I can say this about them: if you run under the CCA label, you are not a free-thinking individual. You must toe the CCA party line, meaning strict obedience to Ruth Platner, or you will be punished.

The CCA set their Politburo style right from the start by purging their first elected Town Council. They won a clear majority but turned on their own people. Why? The CCA Councilors supported wind power development in Charlestown largely because at that time, the CCA was pro-wind, especially their leader Tom Gentz.

But after the Sachem Passage Association made a political deal with Gentz’s partner in crime Dan Slattery to do a 180-degree turn to oppose wind power in the form of the Whalerock wind development, the CCA Council majority couldn’t keep up with the shift. The CCA excommunicated them.

In its second run for power, the CCA ran a brand new slate, led by former wind-supporter but now opponent Tom Gentz and Dan Slattery and ousted all but two of the former CCA apostates.

On those rare occasions when a CCA Council member has failed to obey Platner, they usually come to the next meeting to push for an opposite position. For example, CCA’s Susan Cooper initially voted her common sense to end anti-Indian Joe Larisa’s contract, but at the next meeting, after a trip to the woodshed, Cooper pushed a “Motion to Reconsider” to reverse her own vote and rehire Larisa.

The CCA truly seems to still believe in absolute obedience.
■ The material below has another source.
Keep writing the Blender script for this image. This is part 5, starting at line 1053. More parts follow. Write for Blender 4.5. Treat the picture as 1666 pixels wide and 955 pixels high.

When I named names in reporting on the CCA’s financial screw-ups, Van Slyke took to the letters to the editor column of the Westerly Sun to blast me for defaming the reputations of ex-Budget Commission chair Dick Sartor and ex-Town Administrator Mark Stankiewicz. By telling the truth.

Van Slyke actually said “One would hope that the Charlestown Democratic Town Committee might put an end to the telling of whoppers such as this one spouted by someone who is a CDTC member.”

That may be the way the CCA operates, but that’s not how it works in a democracy. And that’s the last reason I offer for voting to keep the Charlestown Residents United (CRU) majority.